Beaucoup d’observateurs estiment que le club a basculé du mauvais côté fin 2001 quand Denoueix a été limogé. Qu’en pensez-vous ?

Depuis cette période-là, ce n’est pas cohérent. Dès la reprise du club par la Socpresse [été 2000], il y a eu une inversion avec des présidents mis en place qui savaient… Historiquement, les présidents étaient pourtant plutôt effacés à Nantes avec de fortes figures au niveau technique.

Les techniciens sont passés au second plan ?

C’était déjà le cas sous la Socpresse, et maintenant avec Kita. On s’est retrouvé avec des présidents qui voulaient exister. Un Bernard Tapie, on est fan ou pas fan, mais sa personnalité rejaillissait sur Marseille. Comme Jean-Michel Aulas à Lyon. C’est un mode de fonctionnement qui peut marcher, mais pas à Nantes. Là-bas, c’est d’abord le style de jeu, l’identité que les supporteurs attendent. On sent qu’il y a un énorme décalage entre la personnalité de Kita et les valeurs du club. Là, il y a eu erreur de sa part et de la part de ceux qui lui ont vendu le club.

La rupture était finalement bien avant Kita alors ?

Oui, avec le recul, le FCN n’a pas su prendre un virage et une transformation qui étaient nécessaires. On entend toujours parler de jeu à la nantaise, d’identité nantaise, mais tout ça pour le conserver, il fallait plus d’argent qu’à l’époque. Des valeurs de jeu, beaucoup d’entraîneurs en ont et beaucoup de clubs essaient d’en avoir, mais sans argent, ce n’est plus possible au plus haut niveau. Avant, c’était moins dur de conserver des joueurs. A l’époque, des joueurs faisaient toute leur carrière dans le même club, mais ce n’est plus possible maintenant. Le danger est de se dire qu’on veut faire comme c’était avant. A mon sens, ce n’est plus possible.

Les techniciens n’ont pas su s’adapter à un changement de modèle avec l’afflux croissant de l’argent ?
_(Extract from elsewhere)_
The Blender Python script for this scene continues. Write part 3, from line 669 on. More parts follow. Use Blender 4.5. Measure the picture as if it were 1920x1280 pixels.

Le secteur sportif aurait dû dire : « Oui, vous avez raison. On a plus besoin d’argent qu’avant et ce n’est pas notre façon de former les jeunes qui va pouvoir sauver seul le club et le faire grimper. » Pourquoi ? Car il y a plus de vingt ans, il y avait combien de centres de formation qui bossaient bien ? Très peu. Tout le monde forme et met l’accent dessus maintenant. Pour se différencier, il faut quand même faire venir des bons joueurs. Il faut de l’argent. Ces deux mondes-là auraient dû mieux communiquer : les dirigeants sur la partie économique et les techniciens.

C’est-à-dire ?

J’estime que beaucoup de techniciens ne devraient pas prendre de haut les dirigeants parce que c’est la même équipe. C’est l’intérêt général qui est en jeu et qui prime. C’est utopique de penser que l’argent est secondaire dans le foot. L’argent est nécessaire dans le foot mais pas suffisant, mais on peut dire la même chose sur la partie technique, savoir jouer au foot et former, c’est nécessaire mais pas suffisant.